It’s fair to say that sampling is one of the most important techniques in modern music production. What began as an arduous process of splicing and looping pieces of tape by experimental French composers in the 1940s has become a staple of modern pop music, embraced by artists from David Guetta to Jack Harlow. While those artists crafted their songs out of pieces of the biggest hits of 15-20 years ago, others have gone for more obscure tracks, ones you might not even recognize as from another song. Today we’re gonna change that. Here are 5 songs that have been sampled in your favorites.
1. Sufjan Stevens- Vesuvius
You may not know who Sufjan Stevens is, but he’s been one of the most acclaimed artists in indie music for the past 20 years. This song, sampled in the late Mac Miller’s ode to the then-Apprentice host, comes from his 2010 album The Age of Adz, which supplemented his traditional indie folk and chamber pop sound with heavy electronic elements. It might take you a second to put together where the sample is, but when you do you’ll gain a new appreciation for both songs.

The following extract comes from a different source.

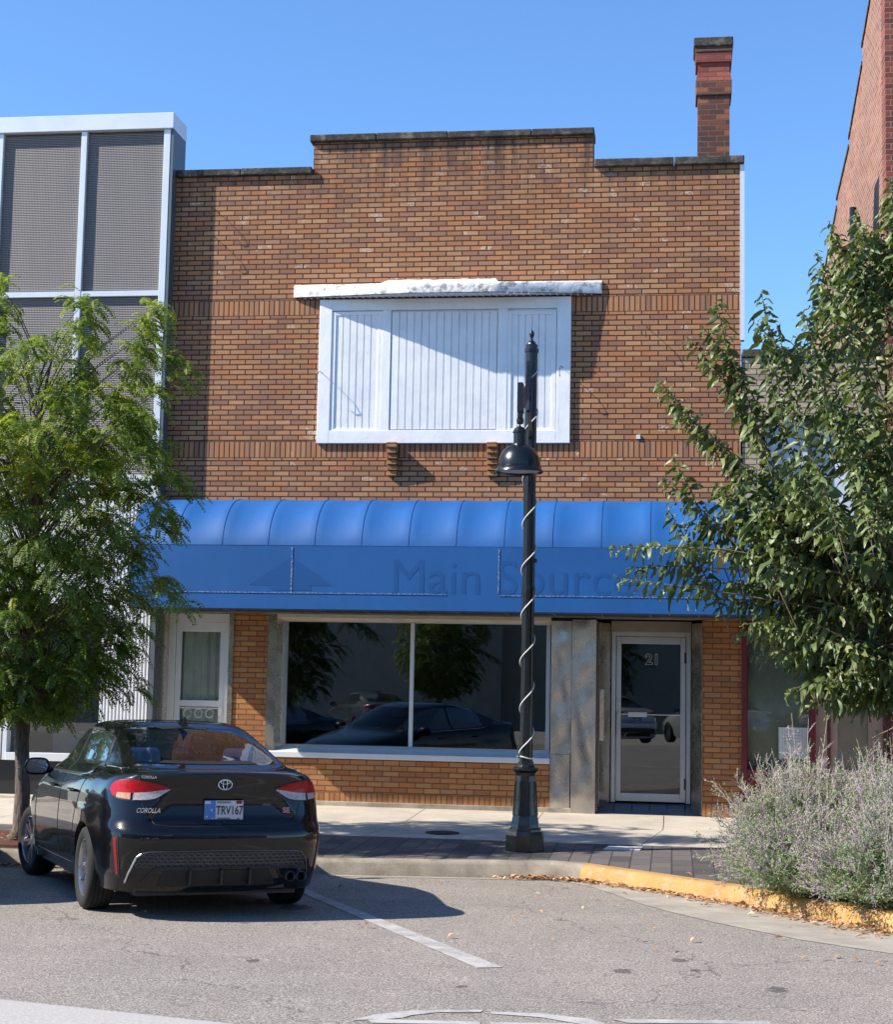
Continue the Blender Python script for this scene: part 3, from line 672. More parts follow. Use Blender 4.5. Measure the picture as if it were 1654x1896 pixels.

2. Imogen Heap- Hide and Seek
This one has actually had two lives. It began as an early Youtube meme, after being used in a particularly memorable scene in mid-2000s teen drama The O.C. A few years later, Jason Derulo revived it for the chorus of his first hit, Whatcha Say. The bit you know comes near the end, but the rest is so engaging that you won’t even feel like you’re waiting for it.
3. Lew Stone & His Monseigneur Band ft. Al Bowlly- My Woman
Here we have a unique case of a song that’s become something of a sample within a sample. This 1932 track from the contemporary British dance band genre was first sampled in indie pop artist White Town’s 1997 hit Your Woman, a song you’ve almost certainly heard, even if you don’t know the name. That song was in turn sampled by Dua Lipa in 2020 for her track Love Again from her seminal album Future Nostalgia. At this rate in a few years someone will sample Love Again and this will become a third-order sample.
4. Sting- Shape of my Heart
Despite its artist’s massive popularity, this song actually flopped on release, failing to even break the Hot 100. But it’s since become one of the most important songs in Sting’s solo career, entirely on the back of how many songs it’s been sampled in. You probably know it best from its use in Juice WRLD’s breakout hit Lucid Dreams. But he’s only one in a list of dozens of artists that have incorporated Sting’s track into theirs, including but not limited to: Nas, Monica, The Roots, Kygo, and Russ. Sting’s fellow artists picked up the ball that the music-listening public dropped.
5. Billy Squier- The Big Beat
Our last song has an even wider gap between its initial popularity and its popularity in samples than Shape of My Heart did. Despite not charting in any country or even being from an established artist, this track has been sampled hundreds of times, including in some of the most instantly recognizable songs of the 21st century. 99 Problems, Girl on Fire, Oops I Did it Again, Butterfly, the list goes on and on. It’s been in so many songs that you probably won’t even be able to place that opening drum line to any one of them, since they’ll all be swirling around in your head.
Hopefully we’ve helped you identify the roots of some of your favorite songs, and introduced you to new ones as well. Sampling is an important part of what makes modern music so dynamic, and these 5 tracks help to prove it.